WHAT YOU SHOULD DO
Exclude the pictures, then repeat the remaining data exactly.

:: SUPPLIED INFORMATION

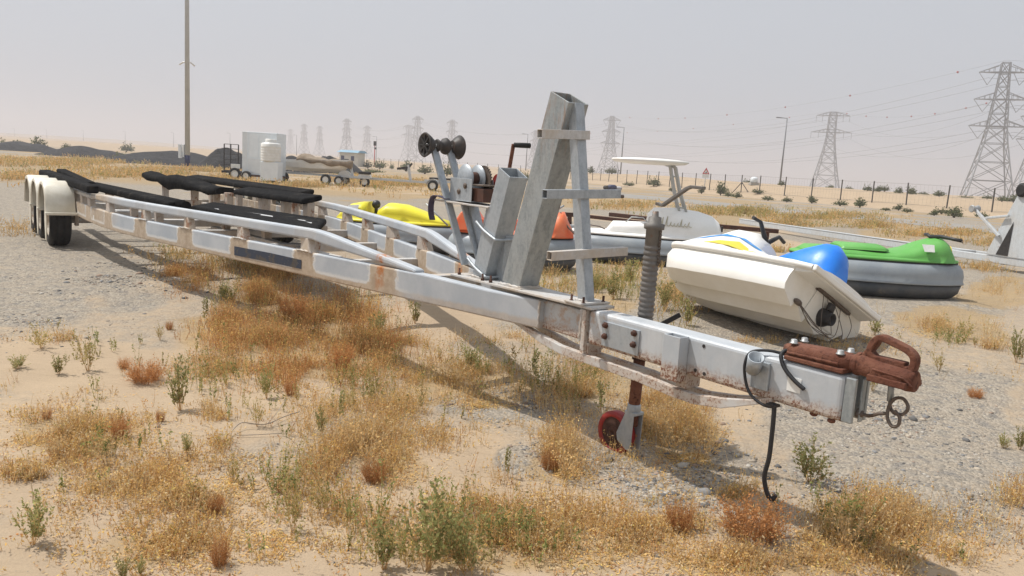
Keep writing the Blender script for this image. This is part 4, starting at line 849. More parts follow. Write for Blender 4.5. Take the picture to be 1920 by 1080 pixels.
MB().lathe(pr, (0, 0, 1.125), (0, 0, 5), 28).build('tank', 'tank_white', tk)
cg = empty('cage_trailer', (-16.2, 44.0, 0)); tag(cg, 'black wire cage trailer at the left of the white cabinet', 'trailer')
for x in (-.35, .45):
    for y_ in (-.4, .6): MB().bar((x, y_, .45), (x, y_, 1.95), .05, .05, (1, 0, 0)).build('cage_post', 'blackish', cg)
for z in (.5, .8, 1.1, 1.4, 1.7, 1.95): MB().bar((-.35, -.4, z), (.45, -.4, z), .03, .03).build('cage_bar', 'blackish', cg)
MB().box((.05, .1, .42), (1.0, 1.3, .12)).build('chassis', 'blackish', cg); wheel(cg, .3, -.5, .33); MB().box((.3, -.45, .75), (.5, .1, .25)).build('mudguard', 'tank_white', cg, .02)
# tarped boat
tb = empty('covered_boat', (-11.7, 45.0, .0), R(-6)); tag(tb, 'white boat half covered by a brown tarpaulin on a tandem trailer', 'boat')
rings = []; rt = []
for x, hb2, zk, zs in ((-2.1, .75, .72, 1.30), (-1.4, .80, .68, 1.32), (-.4, .82, .66, 1.36), (.6, .80, .68, 1.40), (1.3, .62, .74, 1.43), (1.75, .34, .92, 1.46), (2.0, .08, 1.2, 1.48)):
    rings.append([(x, -hb2, zs), (x, -hb2 * .98, zs - .16), (x, -hb2 * .85, zk + .22), (x, 0, zk), (x, hb2 * .85, zk + .22), (x, hb2 * .98, zs - .16), (x, hb2, zs)])
MB().loft(rings, True, True, False).build('hull', 'white_deck', tb)
tr_ = []
for i, x in enumerate(np.linspace(-.9, 2.1, 16)):
    f = i / 15; hb2 = float(np.interp(x, [-.9, .6, 1.3, 1.75, 2.1], [.84, .83, .66, .40, .12])); top = 1.52 + .16 * math.exp(-((f - .12) / .14) ** 2) + .05 * math.sin(f * 21) - .10 * f; lo_ = 1.30 - .28 * f + .07 * math.sin(f * 17)
    tr_.append([(x, -hb2 - .02, lo_), (x, -hb2 - .03, 1.38), (x, -hb2 * .8, top - .08 + .03 * math.sin(f * 30)), (x, -hb2 * .3, top), (x, hb2 * .3, top), (x, hb2 * .8, top - .06), (x, hb2 + .03, 1.38), (x, hb2 + .02, lo_)])
MB().loft(tr_, True, True, True).build('tarpaulin', 'tarp', tb)
MB().bar((-2.2, -.6, .55), (3.2, -.15, .52), .09, .10).bar((-2.2, .6, .55), (3.2, .15, .52), .09, .10).build('trailer_frame', 'galv_far', tb)
MB().bar((2.15, 0, .55), (1.95, 0, 1.45), .10, .12).build('winch_post', 'galv_far', tb)
for x in (-1.65, .85): wheel(tb, x, -.85, .30)
for x in (1.5,): wheel(tb, x, -.5, .27)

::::

RESPONSE BELOW
Keep writing the Blender script for this image. This is part 4, starting at line 849. More parts follow. Write for Blender 4.5. Take the picture to be 1920 by 1080 pixels.
MB().lathe(pr, (0, 0, 1.125), (0, 0, 5), 28).build('tank', 'tank_white', tk)
cg = empty('cage_trailer', (-16.2, 44.0, 0)); tag(cg, 'black wire cage trailer at the left of the white cabinet', 'trailer')
for x in (-.35, .45):
    for y_ in (-.4, .6): MB().bar((x, y_, .45), (x, y_, 1.95), .05, .05, (1, 0, 0)).build('cage_post', 'blackish', cg)
for z in (.5, .8, 1.1, 1.4, 1.7, 1.95): MB().bar((-.35, -.4, z), (.45, -.4, z), .03, .03).build('cage_bar', 'blackish', cg)
MB().box((.05, .1, .42), (1.0, 1.3, .12)).build('chassis', 'blackish', cg); wheel(cg, .3, -.5, .33); MB().box((.3, -.45, .75), (.5, .1, .25)).build('mudguard', 'tank_white', cg, .02)
# tarped boat
tb = empty('covered_boat', (-11.7, 45.0, .0), R(-6)); tag(tb, 'white boat half covered by a brown tarpaulin on a tandem trailer', 'boat')
rings = []; rt = []
for x, hb2, zk, zs in ((-2.1, .75, .72, 1.30), (-1.4, .80, .68, 1.32), (-.4, .82, .66, 1.36), (.6, .80, .68, 1.40), (1.3, .62, .74, 1.43), (1.75, .34, .92, 1.46), (2.0, .08, 1.2, 1.48)):
    rings.append([(x, -hb2, zs), (x, -hb2 * .98, zs - .16), (x, -hb2 * .85, zk + .22), (x, 0, zk), (x, hb2 * .85, zk + .22), (x, hb2 * .98, zs - .16), (x, hb2, zs)])
MB().loft(rings, True, True, False).build('hull', 'white_deck', tb)
tr_ = []
for i, x in enumerate(np.linspace(-.9, 2.1, 16)):
    f = i / 15; hb2 = float(np.interp(x, [-.9, .6, 1.3, 1.75, 2.1], [.84, .83, .66, .40, .12])); top = 1.52 + .16 * math.exp(-((f - .12) / .14) ** 2) + .05 * math.sin(f * 21) - .10 * f; lo_ = 1.30 - .28 * f + .07 * math.sin(f * 17)
    tr_.append([(x, -hb2 - .02, lo_), (x, -hb2 - .03, 1.38), (x, -hb2 * .8, top - .08 + .03 * math.sin(f * 30)), (x, -hb2 * .3, top), (x, hb2 * .3, top), (x, hb2 * .8, top - .06), (x, hb2 + .03, 1.38), (x, hb2 + .02, lo_)])
MB().loft(tr_, True, True, True).build('tarpaulin', 'tarp', tb)
MB().bar((-2.2, -.6, .55), (3.2, -.15, .52), .09, .10).bar((-2.2, .6, .55), (3.2, .15, .52), .09, .10).build('trailer_frame', 'galv_far', tb)
MB().bar((2.15, 0, .55), (1.95, 0, 1.45), .10, .12).build('winch_post', 'galv_far', tb)
for x in (-1.65, .85): wheel(tb, x, -.85, .30)
for x in (1.5,): wheel(tb, x, -.5, .27)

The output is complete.